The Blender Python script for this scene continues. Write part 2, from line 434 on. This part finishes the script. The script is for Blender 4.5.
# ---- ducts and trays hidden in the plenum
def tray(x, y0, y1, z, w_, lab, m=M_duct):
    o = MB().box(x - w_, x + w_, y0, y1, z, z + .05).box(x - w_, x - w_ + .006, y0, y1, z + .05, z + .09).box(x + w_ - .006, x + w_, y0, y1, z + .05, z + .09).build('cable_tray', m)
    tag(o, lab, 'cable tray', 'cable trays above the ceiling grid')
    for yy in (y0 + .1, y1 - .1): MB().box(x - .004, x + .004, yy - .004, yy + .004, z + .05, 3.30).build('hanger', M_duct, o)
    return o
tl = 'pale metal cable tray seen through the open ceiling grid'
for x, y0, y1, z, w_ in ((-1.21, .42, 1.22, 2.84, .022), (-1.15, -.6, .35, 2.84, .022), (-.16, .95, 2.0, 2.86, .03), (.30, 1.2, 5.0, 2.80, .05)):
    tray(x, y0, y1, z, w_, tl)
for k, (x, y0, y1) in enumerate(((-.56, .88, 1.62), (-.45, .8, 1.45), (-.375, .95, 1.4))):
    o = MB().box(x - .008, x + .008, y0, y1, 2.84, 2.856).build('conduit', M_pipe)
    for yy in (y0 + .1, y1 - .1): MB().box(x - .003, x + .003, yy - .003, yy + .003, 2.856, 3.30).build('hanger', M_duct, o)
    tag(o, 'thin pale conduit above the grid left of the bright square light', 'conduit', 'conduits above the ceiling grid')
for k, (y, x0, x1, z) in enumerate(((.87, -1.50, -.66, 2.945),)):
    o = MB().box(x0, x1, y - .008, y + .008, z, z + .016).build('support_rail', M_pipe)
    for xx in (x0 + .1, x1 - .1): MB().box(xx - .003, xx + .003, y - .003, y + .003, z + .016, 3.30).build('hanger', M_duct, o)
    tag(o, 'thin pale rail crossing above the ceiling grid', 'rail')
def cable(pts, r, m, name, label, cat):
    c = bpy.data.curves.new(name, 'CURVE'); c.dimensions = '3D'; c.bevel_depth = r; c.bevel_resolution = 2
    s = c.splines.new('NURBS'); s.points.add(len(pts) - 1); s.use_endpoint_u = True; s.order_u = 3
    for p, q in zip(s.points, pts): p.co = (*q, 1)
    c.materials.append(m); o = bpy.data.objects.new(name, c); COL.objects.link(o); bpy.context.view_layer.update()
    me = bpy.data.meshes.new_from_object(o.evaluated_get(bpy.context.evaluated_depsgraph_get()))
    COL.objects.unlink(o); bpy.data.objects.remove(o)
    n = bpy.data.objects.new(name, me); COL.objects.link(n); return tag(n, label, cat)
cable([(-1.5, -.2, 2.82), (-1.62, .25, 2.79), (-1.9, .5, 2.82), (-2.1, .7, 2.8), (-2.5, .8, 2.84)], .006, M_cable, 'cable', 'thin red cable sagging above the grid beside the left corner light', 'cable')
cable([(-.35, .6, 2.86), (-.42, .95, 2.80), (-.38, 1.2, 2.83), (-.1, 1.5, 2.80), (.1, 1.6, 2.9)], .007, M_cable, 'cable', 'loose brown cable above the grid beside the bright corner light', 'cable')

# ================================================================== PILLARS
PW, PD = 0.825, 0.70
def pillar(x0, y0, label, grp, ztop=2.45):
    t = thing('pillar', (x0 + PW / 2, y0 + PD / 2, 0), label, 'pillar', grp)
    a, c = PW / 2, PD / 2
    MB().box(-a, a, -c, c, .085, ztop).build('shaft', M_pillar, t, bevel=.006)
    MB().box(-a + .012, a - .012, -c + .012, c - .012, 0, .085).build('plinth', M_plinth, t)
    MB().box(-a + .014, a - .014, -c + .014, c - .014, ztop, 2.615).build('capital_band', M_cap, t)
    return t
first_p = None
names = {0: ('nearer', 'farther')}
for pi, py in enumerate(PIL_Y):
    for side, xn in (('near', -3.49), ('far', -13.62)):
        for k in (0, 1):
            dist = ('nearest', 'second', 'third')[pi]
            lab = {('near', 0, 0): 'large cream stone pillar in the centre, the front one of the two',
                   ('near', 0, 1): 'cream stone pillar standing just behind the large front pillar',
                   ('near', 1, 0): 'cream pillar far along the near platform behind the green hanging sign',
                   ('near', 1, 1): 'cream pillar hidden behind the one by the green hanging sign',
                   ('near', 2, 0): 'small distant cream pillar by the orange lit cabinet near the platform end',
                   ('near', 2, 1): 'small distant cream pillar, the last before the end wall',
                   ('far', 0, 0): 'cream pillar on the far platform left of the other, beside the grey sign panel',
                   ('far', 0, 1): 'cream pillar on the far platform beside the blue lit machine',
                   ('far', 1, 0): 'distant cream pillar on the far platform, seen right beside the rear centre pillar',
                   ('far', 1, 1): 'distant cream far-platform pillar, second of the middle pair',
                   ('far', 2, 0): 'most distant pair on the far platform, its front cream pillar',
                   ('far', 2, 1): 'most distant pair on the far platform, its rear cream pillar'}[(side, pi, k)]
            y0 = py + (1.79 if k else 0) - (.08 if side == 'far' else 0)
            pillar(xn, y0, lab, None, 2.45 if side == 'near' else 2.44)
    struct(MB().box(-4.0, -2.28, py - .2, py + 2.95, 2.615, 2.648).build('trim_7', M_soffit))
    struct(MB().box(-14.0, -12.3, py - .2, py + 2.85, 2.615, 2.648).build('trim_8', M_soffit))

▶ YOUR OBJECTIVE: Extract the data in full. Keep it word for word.

▶ PROBLEM SOLUTION:
The Blender Python script for this scene continues. Write part 2, from line 434 on. This part finishes the script. The script is for Blender 4.5.
# ---- ducts and trays hidden in the plenum
def tray(x, y0, y1, z, w_, lab, m=M_duct):
    o = MB().box(x - w_, x + w_, y0, y1, z, z + .05).box(x - w_, x - w_ + .006, y0, y1, z + .05, z + .09).box(x + w_ - .006, x + w_, y0, y1, z + .05, z + .09).build('cable_tray', m)
    tag(o, lab, 'cable tray', 'cable trays above the ceiling grid')
    for yy in (y0 + .1, y1 - .1): MB().box(x - .004, x + .004, yy - .004, yy + .004, z + .05, 3.30).build('hanger', M_duct, o)
    return o
tl = 'pale metal cable tray seen through the open ceiling grid'
for x, y0, y1, z, w_ in ((-1.21, .42, 1.22, 2.84, .022), (-1.15, -.6, .35, 2.84, .022), (-.16, .95, 2.0, 2.86, .03), (.30, 1.2, 5.0, 2.80, .05)):
    tray(x, y0, y1, z, w_, tl)
for k, (x, y0, y1) in enumerate(((-.56, .88, 1.62), (-.45, .8, 1.45), (-.375, .95, 1.4))):
    o = MB().box(x - .008, x + .008, y0, y1, 2.84, 2.856).build('conduit', M_pipe)
    for yy in (y0 + .1, y1 - .1): MB().box(x - .003, x + .003, yy - .003, yy + .003, 2.856, 3.30).build('hanger', M_duct, o)
    tag(o, 'thin pale conduit above the grid left of the bright square light', 'conduit', 'conduits above the ceiling grid')
for k, (y, x0, x1, z) in enumerate(((.87, -1.50, -.66, 2.945),)):
    o = MB().box(x0, x1, y - .008, y + .008, z, z + .016).build('support_rail', M_pipe)
    for xx in (x0 + .1, x1 - .1): MB().box(xx - .003, xx + .003, y - .003, y + .003, z + .016, 3.30).build('hanger', M_duct, o)
    tag(o, 'thin pale rail crossing above the ceiling grid', 'rail')
def cable(pts, r, m, name, label, cat):
    c = bpy.data.curves.new(name, 'CURVE'); c.dimensions = '3D'; c.bevel_depth = r; c.bevel_resolution = 2
    s = c.splines.new('NURBS'); s.points.add(len(pts) - 1); s.use_endpoint_u = True; s.order_u = 3
    for p, q in zip(s.points, pts): p.co = (*q, 1)
    c.materials.append(m); o = bpy.data.objects.new(name, c); COL.objects.link(o); bpy.context.view_layer.update()
    me = bpy.data.meshes.new_from_object(o.evaluated_get(bpy.context.evaluated_depsgraph_get()))
    COL.objects.unlink(o); bpy.data.objects.remove(o)
    n = bpy.data.objects.new(name, me); COL.objects.link(n); return tag(n, label, cat)
cable([(-1.5, -.2, 2.82), (-1.62, .25, 2.79), (-1.9, .5, 2.82), (-2.1, .7, 2.8), (-2.5, .8, 2.84)], .006, M_cable, 'cable', 'thin red cable sagging above the grid beside the left corner light', 'cable')
cable([(-.35, .6, 2.86), (-.42, .95, 2.80), (-.38, 1.2, 2.83), (-.1, 1.5, 2.80), (.1, 1.6, 2.9)], .007, M_cable, 'cable', 'loose brown cable above the grid beside the bright corner light', 'cable')

# ================================================================== PILLARS
PW, PD = 0.825, 0.70
def pillar(x0, y0, label, grp, ztop=2.45):
    t = thing('pillar', (x0 + PW / 2, y0 + PD / 2, 0), label, 'pillar', grp)
    a, c = PW / 2, PD / 2
    MB().box(-a, a, -c, c, .085, ztop).build('shaft', M_pillar, t, bevel=.006)
    MB().box(-a + .012, a - .012, -c + .012, c - .012, 0, .085).build('plinth', M_plinth, t)
    MB().box(-a + .014, a - .014, -c + .014, c - .014, ztop, 2.615).build('capital_band', M_cap, t)
    return t
first_p = None
names = {0: ('nearer', 'farther')}
for pi, py in enumerate(PIL_Y):
    for side, xn in (('near', -3.49), ('far', -13.62)):
        for k in (0, 1):
            dist = ('nearest', 'second', 'third')[pi]
            lab = {('near', 0, 0): 'large cream stone pillar in the centre, the front one of the two',
                   ('near', 0, 1): 'cream stone pillar standing just behind the large front pillar',
                   ('near', 1, 0): 'cream pillar far along the near platform behind the green hanging sign',
                   ('near', 1, 1): 'cream pillar hidden behind the one by the green hanging sign',
                   ('near', 2, 0): 'small distant cream pillar by the orange lit cabinet near the platform end',
                   ('near', 2, 1): 'small distant cream pillar, the last before the end wall',
                   ('far', 0, 0): 'cream pillar on the far platform left of the other, beside the grey sign panel',
                   ('far', 0, 1): 'cream pillar on the far platform beside the blue lit machine',
                   ('far', 1, 0): 'distant cream pillar on the far platform, seen right beside the rear centre pillar',
                   ('far', 1, 1): 'distant cream far-platform pillar, second of the middle pair',
                   ('far', 2, 0): 'most distant pair on the far platform, its front cream pillar',
                   ('far', 2, 1): 'most distant pair on the far platform, its rear cream pillar'}[(side, pi, k)]
            y0 = py + (1.79 if k else 0) - (.08 if side == 'far' else 0)
            pillar(xn, y0, lab, None, 2.45 if side == 'near' else 2.44)
    struct(MB().box(-4.0, -2.28, py - .2, py + 2.95, 2.615, 2.648).build('trim_7', M_soffit))
    struct(MB().box(-14.0, -12.3, py - .2, py + 2.85, 2.615, 2.648).build('trim_8', M_soffit))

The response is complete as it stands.